Deliverable 1 – Identify the Best Cover Crops before Soybeans
Based on the results from Deliverable 2 & 3 (outlined below) we did not observe differences due to cover crop on soil health, hydraulic properties, or soybean yield that led to a conclusion of what the best cover crop(s) is for soybean production systems.
However, maximizing the utility and success of cover crops is a long-term proposition. It is not advisable to make concrete management decisions regarding the implementation of cover crops based on 1 year of data. If that were the case, the conclusion and recommendations of this research would be not to employ cover crops in soybean production systems due to added cost without a return on investment.
Deliverable 2 – Impact of Cover Crops on Soil Health and Hydraulic Properties
Data Taken
1) Gravimetric soil moisture content (0 – 2” and 0 – 4”) depths at V2 (2 trifoliates) and R6.5 (physiological maturity).
2) Bulk Density and Porosity of Soil (V2 & R6.5)
3) Soil Infiltration Rate (SIR) taken at V2
4) Plant Heights – R3 and R6.5
5) Stem Diameter – at harvest
Summary
Stand Counts
Stand counts were measured at 7, 14, 21, & 28 days after planting (DAP). At 7 DAP, the stand varied due to residue management, and was 10% more in plots where the residue had been removed the previous fall. At 28 DAP, stand counts varied due to cover crop and was only 58% of the seeding rate.
Cover crops and soil surface residue insulate the soil and help soils retain soil moisture longer into the spring. This results in soils that remain cooler for longer as well. However, soybean has a substantial amount of phenotypic plasticity, and this delay in stand establishment or potential decrease in final stand do not always negatively impact soybean yield.

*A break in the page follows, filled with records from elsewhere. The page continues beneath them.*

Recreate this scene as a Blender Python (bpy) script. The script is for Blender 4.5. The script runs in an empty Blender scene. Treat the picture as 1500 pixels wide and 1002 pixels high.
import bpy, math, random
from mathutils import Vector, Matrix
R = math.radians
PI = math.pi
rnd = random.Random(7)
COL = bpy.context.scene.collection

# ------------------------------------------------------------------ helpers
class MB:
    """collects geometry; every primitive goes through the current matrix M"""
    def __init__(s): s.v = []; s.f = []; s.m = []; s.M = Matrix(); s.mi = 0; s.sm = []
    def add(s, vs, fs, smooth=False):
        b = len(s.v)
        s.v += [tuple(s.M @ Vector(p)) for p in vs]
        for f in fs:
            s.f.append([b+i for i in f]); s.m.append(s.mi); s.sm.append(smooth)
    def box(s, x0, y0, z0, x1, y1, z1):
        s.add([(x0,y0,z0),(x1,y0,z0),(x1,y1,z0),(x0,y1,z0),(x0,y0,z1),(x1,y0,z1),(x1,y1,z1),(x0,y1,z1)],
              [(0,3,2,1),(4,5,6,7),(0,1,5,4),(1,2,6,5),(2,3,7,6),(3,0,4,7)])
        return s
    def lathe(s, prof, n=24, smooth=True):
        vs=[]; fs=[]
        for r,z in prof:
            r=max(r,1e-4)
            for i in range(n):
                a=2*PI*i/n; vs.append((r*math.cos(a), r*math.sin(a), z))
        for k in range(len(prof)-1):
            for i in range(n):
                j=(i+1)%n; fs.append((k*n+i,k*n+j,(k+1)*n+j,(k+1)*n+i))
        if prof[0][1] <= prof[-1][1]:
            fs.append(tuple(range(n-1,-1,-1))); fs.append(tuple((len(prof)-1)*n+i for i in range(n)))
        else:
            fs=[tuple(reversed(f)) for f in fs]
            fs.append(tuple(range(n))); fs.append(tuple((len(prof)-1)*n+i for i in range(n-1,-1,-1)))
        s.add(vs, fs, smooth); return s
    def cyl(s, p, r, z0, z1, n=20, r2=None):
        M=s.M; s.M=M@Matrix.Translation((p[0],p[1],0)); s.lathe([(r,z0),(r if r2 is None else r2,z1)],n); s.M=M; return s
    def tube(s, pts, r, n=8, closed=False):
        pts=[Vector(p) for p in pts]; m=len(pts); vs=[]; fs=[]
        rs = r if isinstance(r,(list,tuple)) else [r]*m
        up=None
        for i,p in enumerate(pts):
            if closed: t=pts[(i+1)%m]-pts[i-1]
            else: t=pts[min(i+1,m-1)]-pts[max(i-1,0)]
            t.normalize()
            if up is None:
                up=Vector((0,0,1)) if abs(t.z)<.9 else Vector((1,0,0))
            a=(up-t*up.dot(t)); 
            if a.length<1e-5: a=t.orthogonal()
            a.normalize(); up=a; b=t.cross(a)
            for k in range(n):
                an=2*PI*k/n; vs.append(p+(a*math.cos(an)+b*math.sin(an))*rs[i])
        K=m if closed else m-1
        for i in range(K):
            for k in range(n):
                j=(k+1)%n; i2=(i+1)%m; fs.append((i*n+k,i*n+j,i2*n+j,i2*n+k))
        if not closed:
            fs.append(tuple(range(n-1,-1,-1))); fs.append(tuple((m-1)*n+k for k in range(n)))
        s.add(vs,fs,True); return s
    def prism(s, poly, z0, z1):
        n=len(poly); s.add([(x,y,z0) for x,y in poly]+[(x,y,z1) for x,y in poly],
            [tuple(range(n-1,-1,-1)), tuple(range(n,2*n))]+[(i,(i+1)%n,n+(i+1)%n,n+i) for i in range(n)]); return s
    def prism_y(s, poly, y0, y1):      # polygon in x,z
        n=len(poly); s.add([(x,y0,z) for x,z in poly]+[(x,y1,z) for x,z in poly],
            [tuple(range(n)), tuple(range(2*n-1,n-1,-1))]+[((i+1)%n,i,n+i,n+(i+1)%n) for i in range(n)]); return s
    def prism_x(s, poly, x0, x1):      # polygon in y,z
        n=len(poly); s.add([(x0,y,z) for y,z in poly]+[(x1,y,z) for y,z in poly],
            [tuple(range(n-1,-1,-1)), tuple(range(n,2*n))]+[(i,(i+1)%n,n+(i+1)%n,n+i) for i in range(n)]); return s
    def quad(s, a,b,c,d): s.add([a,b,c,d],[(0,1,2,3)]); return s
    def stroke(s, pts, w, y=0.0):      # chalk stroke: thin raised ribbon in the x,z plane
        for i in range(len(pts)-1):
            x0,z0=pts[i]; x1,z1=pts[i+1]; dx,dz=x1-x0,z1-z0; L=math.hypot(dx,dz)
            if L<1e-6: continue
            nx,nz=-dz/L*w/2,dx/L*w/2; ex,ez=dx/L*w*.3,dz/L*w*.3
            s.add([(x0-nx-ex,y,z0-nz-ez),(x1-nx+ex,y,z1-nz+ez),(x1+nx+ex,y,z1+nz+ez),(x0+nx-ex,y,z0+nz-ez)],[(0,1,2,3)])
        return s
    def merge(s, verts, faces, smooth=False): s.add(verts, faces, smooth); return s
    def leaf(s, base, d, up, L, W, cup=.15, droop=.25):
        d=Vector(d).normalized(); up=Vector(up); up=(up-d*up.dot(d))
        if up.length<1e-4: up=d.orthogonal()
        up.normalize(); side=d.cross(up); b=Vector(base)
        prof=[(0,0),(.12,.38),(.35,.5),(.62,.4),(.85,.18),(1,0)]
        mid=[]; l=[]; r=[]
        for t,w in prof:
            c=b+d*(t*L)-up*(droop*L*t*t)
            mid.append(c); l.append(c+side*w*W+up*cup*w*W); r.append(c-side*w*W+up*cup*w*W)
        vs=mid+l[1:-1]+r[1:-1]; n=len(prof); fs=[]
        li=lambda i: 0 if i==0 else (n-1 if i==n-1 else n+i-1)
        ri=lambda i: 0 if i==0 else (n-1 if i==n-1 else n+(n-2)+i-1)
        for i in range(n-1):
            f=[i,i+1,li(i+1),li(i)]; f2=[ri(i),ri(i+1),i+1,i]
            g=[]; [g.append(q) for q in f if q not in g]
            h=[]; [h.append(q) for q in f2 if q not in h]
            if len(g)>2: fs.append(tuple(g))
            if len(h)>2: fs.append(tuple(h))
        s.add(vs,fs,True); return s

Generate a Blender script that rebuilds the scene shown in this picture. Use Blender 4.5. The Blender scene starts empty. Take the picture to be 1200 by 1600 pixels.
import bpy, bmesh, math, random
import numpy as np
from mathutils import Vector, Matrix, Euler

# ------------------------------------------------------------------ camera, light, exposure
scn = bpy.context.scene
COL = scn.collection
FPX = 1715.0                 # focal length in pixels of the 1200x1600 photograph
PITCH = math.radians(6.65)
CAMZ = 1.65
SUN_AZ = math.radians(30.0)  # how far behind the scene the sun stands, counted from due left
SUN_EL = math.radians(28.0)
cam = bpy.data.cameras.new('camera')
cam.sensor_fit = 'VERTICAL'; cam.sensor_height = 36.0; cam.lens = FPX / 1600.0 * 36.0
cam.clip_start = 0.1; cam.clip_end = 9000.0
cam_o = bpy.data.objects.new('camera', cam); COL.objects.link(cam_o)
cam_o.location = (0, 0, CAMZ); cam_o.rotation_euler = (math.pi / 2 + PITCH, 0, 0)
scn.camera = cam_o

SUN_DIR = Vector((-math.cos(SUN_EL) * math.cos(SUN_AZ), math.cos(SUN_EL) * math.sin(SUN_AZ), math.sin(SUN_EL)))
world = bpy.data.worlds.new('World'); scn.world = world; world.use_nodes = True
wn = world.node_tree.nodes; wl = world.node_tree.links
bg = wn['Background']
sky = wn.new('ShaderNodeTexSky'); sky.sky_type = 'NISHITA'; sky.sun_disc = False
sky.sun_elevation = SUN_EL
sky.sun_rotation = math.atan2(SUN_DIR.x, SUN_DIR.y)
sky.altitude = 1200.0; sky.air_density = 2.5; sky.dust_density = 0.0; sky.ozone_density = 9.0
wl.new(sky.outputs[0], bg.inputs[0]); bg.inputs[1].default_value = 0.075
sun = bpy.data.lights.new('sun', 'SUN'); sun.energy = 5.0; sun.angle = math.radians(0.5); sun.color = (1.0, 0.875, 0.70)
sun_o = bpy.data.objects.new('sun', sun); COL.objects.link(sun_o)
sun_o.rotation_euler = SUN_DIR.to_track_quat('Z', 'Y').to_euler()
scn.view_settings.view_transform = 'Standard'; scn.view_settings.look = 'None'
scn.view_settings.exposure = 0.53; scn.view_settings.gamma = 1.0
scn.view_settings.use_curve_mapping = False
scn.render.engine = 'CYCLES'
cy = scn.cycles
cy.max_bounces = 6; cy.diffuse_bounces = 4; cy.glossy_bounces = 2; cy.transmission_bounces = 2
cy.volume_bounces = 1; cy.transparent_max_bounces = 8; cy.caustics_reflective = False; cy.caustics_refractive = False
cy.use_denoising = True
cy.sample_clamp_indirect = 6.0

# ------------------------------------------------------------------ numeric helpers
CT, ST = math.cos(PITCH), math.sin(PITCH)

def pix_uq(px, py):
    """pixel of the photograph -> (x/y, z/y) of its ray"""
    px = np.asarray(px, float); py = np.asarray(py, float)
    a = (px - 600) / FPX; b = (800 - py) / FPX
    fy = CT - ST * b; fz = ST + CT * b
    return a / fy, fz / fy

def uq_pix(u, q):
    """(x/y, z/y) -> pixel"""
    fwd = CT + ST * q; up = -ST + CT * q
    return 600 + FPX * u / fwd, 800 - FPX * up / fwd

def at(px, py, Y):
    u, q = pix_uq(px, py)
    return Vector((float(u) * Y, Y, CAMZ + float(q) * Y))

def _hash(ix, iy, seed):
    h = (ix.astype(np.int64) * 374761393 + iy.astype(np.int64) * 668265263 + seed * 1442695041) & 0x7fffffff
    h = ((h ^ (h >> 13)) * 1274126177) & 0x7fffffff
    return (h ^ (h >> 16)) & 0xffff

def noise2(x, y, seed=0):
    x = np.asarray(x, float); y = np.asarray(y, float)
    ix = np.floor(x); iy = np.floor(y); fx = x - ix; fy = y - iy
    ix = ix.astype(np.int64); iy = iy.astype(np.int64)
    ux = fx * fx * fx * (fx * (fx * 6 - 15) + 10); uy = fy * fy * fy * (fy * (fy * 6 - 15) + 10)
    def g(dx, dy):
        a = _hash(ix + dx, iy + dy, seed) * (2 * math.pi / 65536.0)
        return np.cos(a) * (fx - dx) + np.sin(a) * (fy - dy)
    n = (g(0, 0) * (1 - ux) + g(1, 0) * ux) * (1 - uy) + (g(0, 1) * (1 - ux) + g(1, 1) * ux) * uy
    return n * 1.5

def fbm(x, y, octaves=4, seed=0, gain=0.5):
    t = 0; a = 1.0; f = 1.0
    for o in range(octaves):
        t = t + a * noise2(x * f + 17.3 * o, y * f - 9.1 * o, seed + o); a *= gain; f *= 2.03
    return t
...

Gravimetric soil moisture content (Og)
Og was measured in the spring (V2 growth stage) varied due to cover crop, and was greatest following cereal rye (27.6%). It was statistically similar to cosaque oat + crimson clover + forage radish (25.8%) and our 6-wax mix (25.6%), and at least 2.8% more than all other treatments. However, we observed no differences in soil water content at the deeper depth of 0 – 4”.
Cereal rye produces substantial above-ground biomass and upon chemical termination, produces a large amount of surface residue that “insulates” the soil surface and reduces the amount of water that evaporates from the upper soil profile. Cereal rye is an excellent scavenger of soil nitrogen, however, is not a concern in a soybean production system.
Gravimetric soil moisture content also varied when sampled at R6.5, but this time due to residue management. Plots where residue was not removed contained 3.45% more soil moisture from 0 – 2” than those where residue was removed. The removal of soybean residue post-harvest is not a commonly utilized agronomic practice in soybean production systems. However, this provides value in our research by allowing us to quantify the impact that soybean residue has on these factors.
Bulk Density and Soil Porosity
Bulk density and soil porosity were both measured at V2 and again at R6.5 in the uppermost 2” of the soil profile. We observed no differences due to cover crop or residue management in 2024 at either of these sample timings. We believe that any changes in these soil properties will likely take multiple successive years of cover crops and the literature supports this conclusion.
Soil Infiltration Rate
Soil infiltration rate was measured at the V2 growth stage. While many studies have shown cover crops to improve soil infiltration, we did not observe any differences in this study. Many studies in the literature take soil infiltration measurements prior to cover crop termination. However, we wanted to evaluate the “in-season” impact of cover crops on infiltration and as such observed no differences. Again, we conclude that additional years of continuous cover cropping are likely necessary prior to seeing significant results in this category.